Jika dibandingkan secara per kapita, untuk Papua, dari transfer daerah dan dana desa, setiap orang di Papua bisa menikmati sekitar Rp 14,7 juta, sedangkan Papua Barat sekitar Rp 10,2 juta. Ini berbeda jauh dengan daerah lain, apalagi secara nasional, yang hanya Rp 3 juta per orang.
”Namun, ini memang karena populasi yang rendah di Papua. Tetapi, kami hanya ingin menunjukkan bahwa pemerintah memang sangat serius dalam mendorong Papua supaya bisa mendapatkan hal yang lebih baik,” tutur Astera.

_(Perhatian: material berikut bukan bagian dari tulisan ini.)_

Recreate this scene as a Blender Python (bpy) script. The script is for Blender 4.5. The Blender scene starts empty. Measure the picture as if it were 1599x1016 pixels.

Ketua Pansus RUU Otsus Papua DPR dari Fraksi PDI-P Komarudin Watubun menargetkan pembahasan RUU Otsus Papua bisa tuntas pada 15 Juli 2021. RUU ini harus segera diselesaikan demi memastikan kesejahteraan masyarakat Papua. Seperti diketahui, dana otsus Papua yang tertera di UU Otsus Papua akan habis masa berlakunya tahun ini.